One of my favorite projects from my time at WSC is definitely my homemade arcade machine I built. Combining a mini PC, microcontroller, coin acceptor, and various other components, I created a prototype arcade machine from scratch. It was designed with the ability to play custom-made Unity games and accept coins like a real arcade machine. To top it off, after I finished working on it, I donated it to my college's computer club ACM so they could continue to use it for cool and fun projects!

To this day, this project remains one of my favorite endeavors. It was a mix of an ACM project and a practicum project for one of my WSC classes where I could decide what I wanted to work on and was given complete freedom in how I went about it. At the time, ACM desired to build their own arcade machine, and I was searching for cool project ideas I’d like to work on. The homemade arcade machine fit those requirements perfectly.
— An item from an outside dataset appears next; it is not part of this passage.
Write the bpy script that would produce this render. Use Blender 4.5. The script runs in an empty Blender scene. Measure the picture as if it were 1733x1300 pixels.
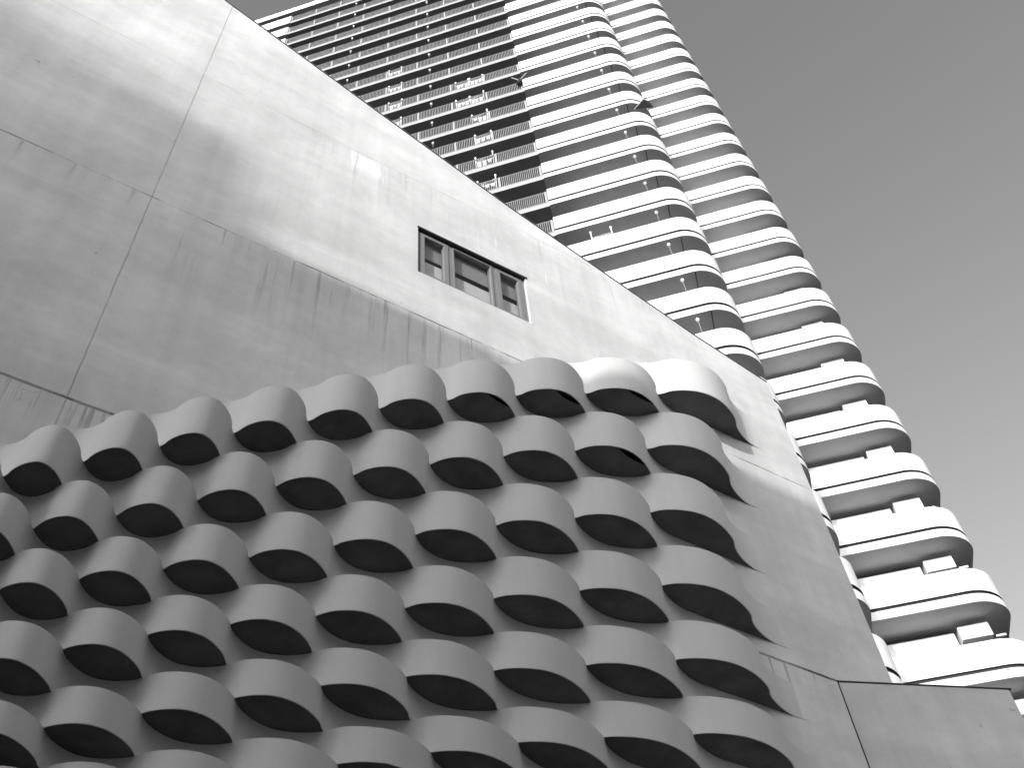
import bpy, math, random
from mathutils import Matrix, Vector
random.seed(7)
scene = bpy.context.scene
COL = scene.collection
PI = math.pi

# ------------------------------------------------------------------ helpers
class MB:
    def __init__(self):
        self.v, self.f, self.m = [], [], []
    def vert(self, p):
        self.v.append(tuple(p)); return len(self.v) - 1
    def face(self, idx, mi=0):
        self.f.append(tuple(idx)); self.m.append(mi)
    def quad(self, a, b, c, d, mi=0):
        self.face([self.vert(a), self.vert(b), self.vert(c), self.vert(d)], mi)
    def box(self, x0, x1, y0, y1, z0, z1, mi=0):
        p = [(x0,y0,z0),(x1,y0,z0),(x1,y1,z0),(x0,y1,z0),(x0,y0,z1),(x1,y0,z1),(x1,y1,z1),(x0,y1,z1)]
        i = [self.vert(q) for q in p]
        for q in ((0,3,2,1),(4,5,6,7),(0,1,5,4),(1,2,6,5),(2,3,7,6),(3,0,4,7)):
            self.face([i[k] for k in q], mi)
    def bar(self, a, b, r, n=8, mi=0, r2=None):
        a, b = Vector(a), Vector(b)
        d = (b - a).normalized()
        s = d.cross(Vector((0,0,1)))
        if s.length < 1e-4: s = d.cross(Vector((1,0,0)))
        s.normalize(); t = d.cross(s)
        r2 = r if r2 is None else r2
        A, B = [], []
        for k in range(n):
            q = 2*PI*k/n
            o = s*math.cos(q) + t*math.sin(q)
            A.append(self.vert(a + o*r)); B.append(self.vert(b + o*r2))
        for k in range(n):
            l = (k+1) % n
            self.face([A[k], A[l], B[l], B[k]], mi)
        self.face(A[::-1], mi); self.face(B, mi)
    def ball(self, c, r, nu=12, nv=8, mi=0, sz=1.0):
        rings = []
        for i in range(1, nv):
            th = PI*i/nv
            rings.append([self.vert((c[0]+r*math.sin(th)*math.cos(2*PI*k/nu), c[1]+r*math.sin(th)*math.sin(2*PI*k/nu), c[2]+sz*r*math.cos(th))) for k in range(nu)])
        top = self.vert((c[0],c[1],c[2]+sz*r)); bot = self.vert((c[0],c[1],c[2]-sz*r))
        for k in range(nu):
            l = (k+1) % nu
            self.face([top, rings[0][k], rings[0][l]], mi)
            self.face([bot, rings[-1][l], rings[-1][k]], mi)
            for i in range(len(rings)-1):
                self.face([rings[i][k], rings[i+1][k], rings[i+1][l], rings[i][l]], mi)
    def build(self, name, mats, parent=None, smooth=False, recalc=False):
        me = bpy.data.meshes.new(name)
        me.from_pydata(self.v, [], self.f)
        if not isinstance(mats, (list, tuple)): mats = [mats]
        for m in mats: me.materials.append(m)
        for p, mi in zip(me.polygons, self.m):
            p.material_index = mi
            p.use_smooth = smooth
        if recalc:
            import bmesh
            bm = bmesh.new(); bm.from_mesh(me)
            bmesh.ops.recalc_face_normals(bm, faces=bm.faces)
            bm.to_mesh(me); bm.free()
        me.update()
        o = bpy.data.objects.new(name, me)
        COL.objects.link(o)
        if parent is not None: o.parent = parent
        return o

def thing(name, label, cat, matrix=None, group=None):
    o = bpy.data.objects.new(name, None)
    o.empty_display_size = 0.3
    COL.objects.link(o)
    if matrix is not None: o.matrix_world = matrix
    o['label'] = label; o['category'] = cat
    if group: o['group'] = group
    return o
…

The reason this project is still by far one of my favorite projects is mostly due to the amount of planning and research that went into it. There was no online tutorial that I could simply follow to accomplish what I wanted. What I wanted was an arcade machine capable of accepting US currency and capable of running my own custom-made games from Unity.

In the end, I ended up with a used mini Alienware PC hooked up to a microcontroller and arcade controls. The coin acceptor is hooked up to the microcontroller that sends signals to the COM port of the PC whenever a coin is inserted. From there, as long as the Unity game/program is running, it will catch that communication and acknowledge the inserted coin by updating the total money in the machine.

There really isn’t much I would change about how I did this project. The only thing I would change is how long I worked on it. I completed this my senior year, and looking back, I really wish I had another year to develop and work on it. The only thing I managed to make for it at the time was a game called Flappy Blocks. The game was cool, but I really saw so much more potential with the machine at the time.